Story: As Frances moves to North Norway to escape her shitstorm of a life in New York, she realises her perspective on art has probably been too superfluous till now. The quietude of the scenic locales of Lofoten islands almost encapsulates her rebirth as an artist who finally finds her own voice.

“Did I get where I needed to go?”

David Wnendt’s The Sunlit Night is a beautiful journey that encapsulates this question completely. The film places scenarios and asks viewers to delve into the recesses of their minds and enquire whether they (along with the film’s proverbial heroine) have actually made it. Frances (played by the inimitable Jenny Slate) is a budding artist whose works evoke no inspiration. The Sunlit Night’s opening sequence delves into one of Frances’ works and how three art critics bludgeon her piece mercilessly. Her work is called out for being pretentious and sans any inspiration, with one pompously declaring, “it (Frances’ painting) almost makes me angry.”

But Frances is resilient in the face of vitriol, and simply laughs nervously after the harrowing session ends. The series of unfortunate events continues as she promptly undergoes a breakup, learns of her younger sister’s engagement and discovers her parents Levi (played by David Paymer) and Mirela (played by Jessica Hecht) will soon undergo a divorce. After a harrowing experience of working in a dimly lit, congested single-room studio with her ever-whining father, Frances jumps at the offer of assisting a has-been Norwegian artist Nils (played by Fridtjov Såheim). The project is quite odd though – painting a barn, solely in shades of yellow, in the remote northern islands of Lofoten.

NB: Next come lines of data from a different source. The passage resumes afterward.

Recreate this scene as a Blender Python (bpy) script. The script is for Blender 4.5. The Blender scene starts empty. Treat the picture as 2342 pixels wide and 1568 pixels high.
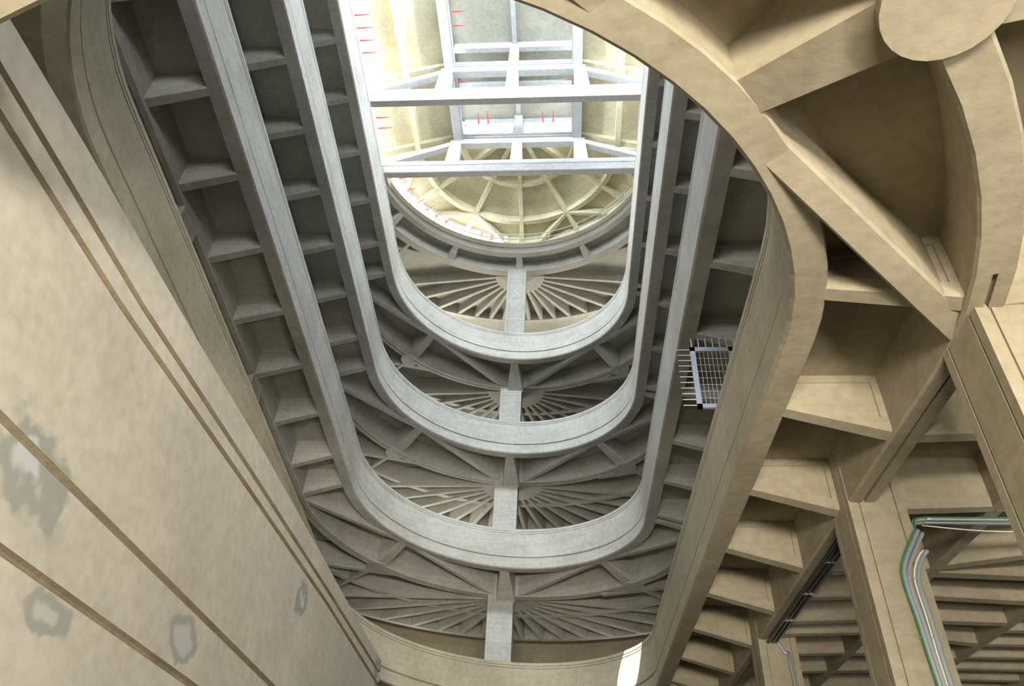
import bpy, bmesh, math, random
from mathutils import Vector, Matrix
random.seed(7)
PI = math.pi
sc = bpy.context.scene
COL = sc.collection

# ------------------------------------------------------------------ camera
def make_camera():
    pitch, yaw, roll, f = .70586, -.08779, .05214, 1836.6
    F = Vector((math.sin(yaw)*math.cos(pitch), math.cos(yaw)*math.cos(pitch), math.sin(pitch)))
    R = F.cross(Vector((0, 0, 1))).normalized()
    U = R.cross(F)
    c, s = math.cos(roll), math.sin(roll)
    r2, u2 = c*R+s*U, -s*R+c*U
    cd = bpy.data.cameras.new('camera'); cd.sensor_width = 36; cd.lens = f/2342*36
    cd.clip_start = .05; cd.clip_end = 300
    o = bpy.data.objects.new('camera', cd); COL.objects.link(o)
    m = Matrix((r2, u2, -F)).transposed().to_4x4()
    o.matrix_world = m
    sc.camera = o
make_camera()

# ------------------------------------------------------------------ light
w = bpy.data.worlds.new('sky'); sc.world = w; w.use_nodes = True
bg = w.node_tree.nodes['Background']
bg.inputs[0].default_value = (.80, .90, 1.0, 1); bg.inputs[1].default_value = 1.4

def area(name, loc, target, sx, sy, power, col):
    l = bpy.data.lights.new(name, 'AREA'); l.shape = 'RECTANGLE'; l.size = sx; l.size_y = sy
    l.energy = power; l.color = col
    o = bpy.data.objects.new(name, l); COL.objects.link(o); o.location = loc
    d = Vector(target)-Vector(loc)
    o.rotation_euler = d.to_track_quat('-Z', 'Y').to_euler()
    return o
# daylight through the tall ground floor windows behind the viewer, low and warm
area('ground_window_light', (1, -11, -.9), (0, 8, 6), 9, 1.2, 7200, (1, .925, .79))
area('ground_window_light', (6.5, -5.2, -1.3), (-5.5, 6, 6.5), 5, .8, 1300, (1, .925, .79))
# unseen fill lamps added beyond the far curve to brighten the fans, mostly left
for x, z, pw in ((-7.5, 27.8, 480), (2.8, 27.8, 380), (-7.5, 21.3, 330), (-7.5, 16.1, 300), (-7.5, 10.9, 90), (3, 10.9, 50)):
    area('far_fill_light', (x, 35.4, z), (-2.4+(x+2.4)*.2, 30, z+3.2), 4, 1.0, pw, (1, .96, .84))
# daylight of the roof lantern; the roof-end lamp is added to brighten the far arcs
el = area('eaves_light', (-9.55, 18, 33.05), (2, 18.5, 28), 13, .8, 2200, (.88, .94, 1)); el.data.spread = math.radians(115)
el = area('eaves_light', (4.75, 18, 33.05), (-7, 18.5, 28), 13, .8, 2200, (.80, .90, 1)); el.data.spread = math.radians(115)
area('roof_end_fill', (-2.4, 2.5, 32.6), (-2.4, 26, 24), 11, 3, 10000, (.78, .88, 1))
# unseen near-end fill lamps added to brighten the far beams, one per turn
for zc in (9.2, 14.4, 19.6, 24.8):
    area('near_fill_light', (-2.4, -5.9, zc-.6), (-2.4, 28, zc+8.0), 12, 1.8, 2300, (.93, .96, 1))
sun = bpy.data.lights.new('sunbeam', 'SPOT'); sun.energy = 420000; sun.spot_size = math.radians(2.1); sun.spot_blend = .04; sun.shadow_soft_size = .02
so = bpy.data.objects.new('sunbeam', sun); COL.objects.link(so); so.location = (-4, 6, 33)
so.rotation_euler = (Vector((1.95, 26.1, 9.2))-Vector(so.location)).to_track_quat('-Z', 'Y').to_euler()

vs = sc.view_settings
vs.view_transform = 'Standard'; vs.look = 'None'; vs.exposure = 0.0; vs.gamma = 1; vs.use_curve_mapping = False
sc.cycles.use_denoising = True
sc.cycles.max_bounces = 8; sc.cycles.diffuse_bounces = 4
sc.cycles.sample_clamp_indirect = 6

# ------------------------------------------------------------------ materials
def concrete(name, base, dark, light, scale=1.0, bump=.15, board=0.0, patches=None, rough=.85, seams=False):
    m = bpy.data.materials.new(name); m.use_nodes = True
    nt = m.node_tree; N = nt.nodes; L = nt.links
    bs = N['Principled BSDF']; bs.inputs['Roughness'].default_value = rough
    bs.inputs['Specular IOR Level'].default_value = .25
    geo = N.new('ShaderNodeNewGeometry')
    n1 = N.new('ShaderNodeTexNoise'); n1.inputs['Scale'].default_value = .55*scale; n1.inputs['Detail'].default_value = 6; n1.inputs['Roughness'].default_value = .6
    n2 = N.new('ShaderNodeTexNoise'); n2.inputs['Scale'].default_value = 7*scale; n2.inputs['Detail'].default_value = 8
    L.new(geo.outputs['Position'], n1.inputs['Vector']); L.new(geo.outputs['Position'], n2.inputs['Vector'])
    r1 = N.new('ShaderNodeValToRGB'); r1.color_ramp.elements[0].position = .32; r1.color_ramp.elements[1].position = .68
    r1.color_ramp.elements[0].color = (*dark, 1); r1.color_ramp.elements[1].color = (*light, 1)
    e = r1.color_ramp.elements.new(.5); e.color = (*base, 1)
    L.new(n1.outputs['Fac'], r1.inputs['Fac'])
    mx = N.new('ShaderNodeMix'); mx.data_type = 'RGBA'; mx.blend_type = 'MULTIPLY'; mx.inputs['Factor'].default_value = .35
    r2 = N.new('ShaderNodeValToRGB'); r2.color_ramp.elements[0].position = .3; r2.color_ramp.elements[1].position = .6
    r2.color_ramp.elements[0].color = (.6, .58, .52, 1); r2.color_ramp.elements[1].color = (1, 1, 1, 1)
    L.new(n2.outputs['Fac'], r2.inputs['Fac'])
    L.new(r1.outputs['Color'], mx.inputs['A']); L.new(r2.outputs['Color'], mx.inputs['B'])
    col = mx.outputs['Result']
    if board:
        mp = N.new('ShaderNodeMapping'); mp.inputs['Scale'].default_value = (.25, .25, 9)
        n3 = N.new('ShaderNodeTexNoise'); n3.inputs['Scale'].default_value = 1.5; n3.inputs['Detail'].default_value = 3
        L.new(geo.outputs['Position'], mp.inputs['Vector']); L.new(mp.outputs['Vector'], n3.inputs['Vector'])
        r3 = N.new('ShaderNodeValToRGB'); r3.color_ramp.elements[0].position = .38; r3.color_ramp.elements[1].position = .6
        r3.color_ramp.elements[0].color = (.72, .70, .64, 1); r3.color_ramp.elements[1].color = (1, 1, 1, 1)
        L.new(n3.outputs['Fac'], r3.inputs['Fac'])
        mb = N.new('ShaderNodeMix'); mb.data_type = 'RGBA'; mb.blend_type = 'MULTIPLY'; mb.inputs['Factor'].default_value = board
        L.new(col, mb.inputs['A']); L.new(r3.outputs['Color'], mb.inputs['B']); col = mb.outputs['Result']
    if patches:
        # repair patches of grey plaster, each an irregular blot with a paler core
        nz = N.new('ShaderNodeTexNoise'); nz.inputs['Scale'].default_value = 1.6; nz.inputs['Detail'].default_value = 5
        L.new(geo.outputs['Position'], nz.inputs['Vector'])
        for (c, rad, outer, inner) in patches:
            sb = N.new('ShaderNodeVectorMath'); sb.operation = 'SUBTRACT'; sb.inputs[1].default_value = c
            L.new(geo.outputs['Position'], sb.inputs[0])
            dv = N.new('ShaderNodeVectorMath'); dv.operation = 'DIVIDE'; dv.inputs[1].default_value = rad
            L.new(sb.outputs[0], dv.inputs[0])
            ln = N.new('ShaderNodeVectorMath'); ln.operation = 'LENGTH'; L.new(dv.outputs[0], ln.inputs[0])
            ad = N.new('ShaderNodeMath'); ad.operation = 'MULTIPLY_ADD'; ad.inputs[1].default_value = 2.4
            L.new(nz.outputs['Fac'], ad.inputs[0]); L.new(ln.outputs['Value'], ad.inputs[2])
            for lim, cc in ((2.25, outer), (1.75, inner)):
                ms = N.new('ShaderNodeMapRange'); ms.inputs['From Min'].default_value = lim; ms.inputs['From Max'].default_value = lim-.22
                L.new(ad.outputs[0], ms.inputs['Value'])
                mm = N.new('ShaderNodeMix'); mm.data_type = 'RGBA'; mm.inputs['B'].default_value = (*cc, 1)
                L.new(ms.outputs['Result'], mm.inputs['Factor']); L.new(col, mm.inputs['A']); col = mm.outputs['Result']
    L.new(col, bs.inputs['Base Color'])
    b = N.new('ShaderNodeBump'); b.inputs['Strength'].default_value = bump; b.inputs['Distance'].default_value = .04
    L.new(n2.outputs['Fac'], b.inputs['Height']); L.new(b.outputs['Normal'], bs.inputs['Normal'])
    return m
def plain(name, col, rough=.5, metal=0, emit=0):
    m = bpy.data.materials.new(name); m.use_nodes = True
    nt = m.node_tree; bs = nt.nodes['Principled BSDF']
    nz = nt.nodes.new('ShaderNodeTexNoise'); nz.inputs['Scale'].default_value = 20
    rp = nt.nodes.new('ShaderNodeValToRGB')
    rp.color_ramp.elements[0].color = (*[c*.85 for c in col], 1); rp.color_ramp.elements[1].color = (*[min(1, c*1.1) for c in col], 1)
    nt.links.new(nz.outputs['Fac'], rp.inputs['Fac']); nt.links.new(rp.outputs['Color'], bs.inputs['Base Color'])
    bs.inputs['Roughness'].default_value = rough; bs.inputs['Metallic'].default_value = metal
    if emit:
        bs.inputs['Emission Color'].default_value = (*col, 1); bs.inputs['Emission Strength'].default_value = emit
    return m
M_LOW = concrete('warm_concrete', (.36, .315, .225), (.30, .26, .18), (.41, .36, .265), board=.18)
M_UP = concrete('grey_concrete', (.42, .41, .37), (.36, .35, .31), (.47, .46, .425), board=.35)
M_ROOF = concrete('cream_roof_concrete', (.70, .64, .44), (.60, .54, .36), (.78, .73, .54))
M_TRUSS = concrete('pale_truss_concrete', (.50, .51, .52), (.44, .45, .46), (.56, .57, .58))
GREY = (.36, .36, .31); PALE = (.56, .56, .55)
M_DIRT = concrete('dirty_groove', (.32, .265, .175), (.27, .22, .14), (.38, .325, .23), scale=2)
M_WALL = concrete('plastered_wall', (.60, .55, .455), (.53, .495, .42), (.66, .61, .51), scale=.8, bump=.08,
    patches=[((-5.6, 7.0, 4.3), (9, .75, .50), GREY, PALE), ((-5.6, 11.4, 4.15), (9, .55, .30), GREY, (.50, .50, .47)),
             ((-5.6, 16.2, 6.7), (9, .35, .35), GREY, PALE), ((-5.6, 24.2, 7.7), (9, .5, .6), GREY, PALE),
             ((-5.6, 8.2, 3.2), (9, .5, .22), GREY, (.5, .5, .46))])
M_FLOOR = concrete('dark_floor', (.07, .065, .055), (.05, .045, .04), (.09, .085, .075))  # floor kept dark to cut its bounce light under the decks
M_GLASS = plain('bright_window_glass', (.95, .98, 1), .3, 0, 12)
M_GLASS2 = plain('hazy_window_glass', (.95, .98, 1), .3, 0, 3)
M_LANT = concrete('lantern_concrete', (.40, .40, .33), (.33, .33, .27), (.46, .46, .38))
M_HOLE = plain('hole_shade', (.16, .155, .14), .7)  # dark colour stands in for the shade inside the ceiling holes
M_RED = plain('red_paint', (.62, .02, .012), .5)
M_WHITE = plain('white_paint', (.85, .85, .85), .4)
M_STEEL = plain('galvanised_steel', (.34, .38, .43), .6, .2)
M_WIRE = plain('bright_steel_wire', (.60, .62, .60), .5, .1)
M_PIPE = plain('grey_conduit', (.42, .46, .48), .4, .5)
M_DARK = plain('dark_conduit', (.035, .04, .042), .3, .3)
M_GREEN = plain('green_cable', (.03, .22, .07), .6)
M_CREAMC = plain('cream_cable', (.75, .70, .55), .5)

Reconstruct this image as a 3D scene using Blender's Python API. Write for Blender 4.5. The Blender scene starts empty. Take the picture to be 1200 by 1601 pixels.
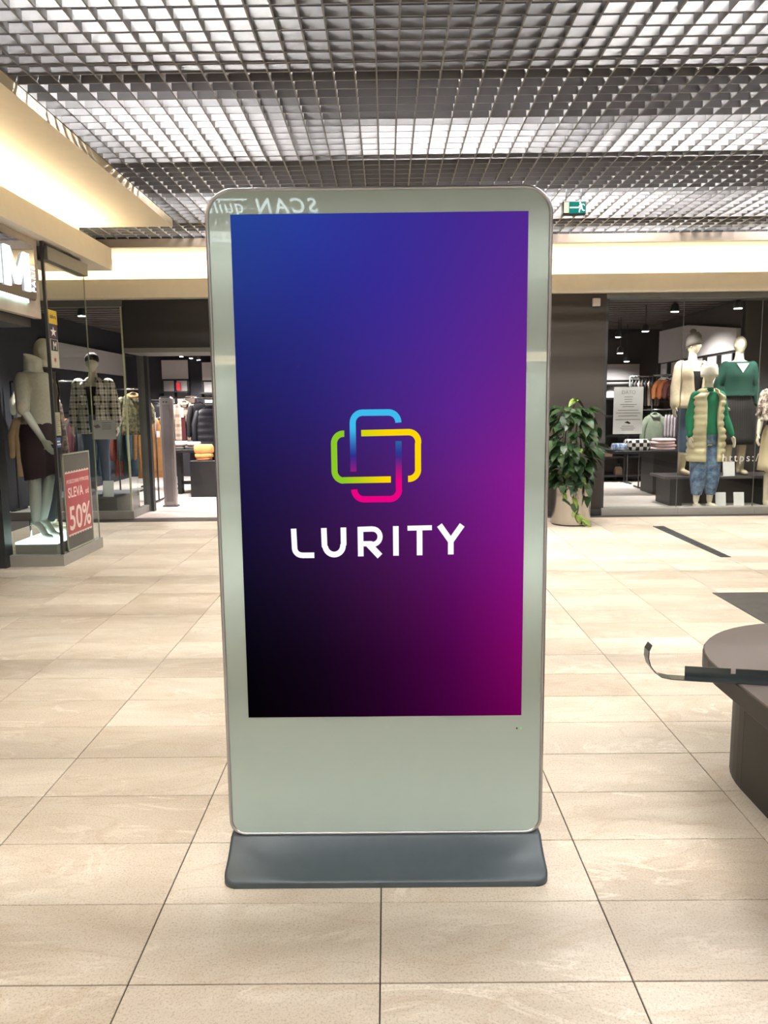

It is in this godforsaken place that Frances begins her journey of unlearning. Her bougie New York City notions of ‘good’ art and what entails success are completely upended after brief-but-impactful associations with the citizens of these magically picturesque islands. Nils and Frances occupy two ends of the spectrum – while one battles with rejection at the beginning of her career, the other is burdened with dealing with it as an established name; while one struggles to find her own artistic voice, the other is desperate for his to be heard; while one is still hopeful of a world with love and positive insights, the other is just a cantankerous soul, trying to get by each day with the help of his trusted beer can and a passion for art, but only the kind he believes in. Yet, both are at a crossroads of life, trying to navigate their way into relevance.

Rebecca Dinerstein’s script, one that she adapted from her own novel, speaks true to the milieu of The Sunlit Night. Its breezy casualness entices viewers into a world of silences that speak louder than words. The characters never resort to pedantic high-handedness to have epiphanies. Their revelations are as subtle and deeply impactful as the unassuming and unblemished beauty of the Lofoten landscape.

This almost-fantastical world, with its oddball inhabitants and their hunger for love and attention (in whatever form please them) helps develop a convincing narrative on how artforms can be really effective adhesives for souls. Hador (played by Zach Galifianakis) is a Cincinnati-based resident who has chosen to inhabit these faraway lands a glorified tour guide and prefers everyone refer to him by his character name “The Chief”; or the angel-faced grocery store worker who exudes this self-assured yet slightly world-weary aura of a know it all. She, in fact, becomes Frances’ muse and unwittingly holds the crux of the narratively in her hands when she says “My mother used to say, ‘Know who you are and then fuck it’.”

The Sunlit Night is anything but one-dimensional. It’s mostly about disjointed people, working hard towards convincing themselves that their conviction stands for some value in the ever-transient rigmarole of things. Much like the unending Norwegian Sun, the film speaks of men and women who have refused to give up or give in.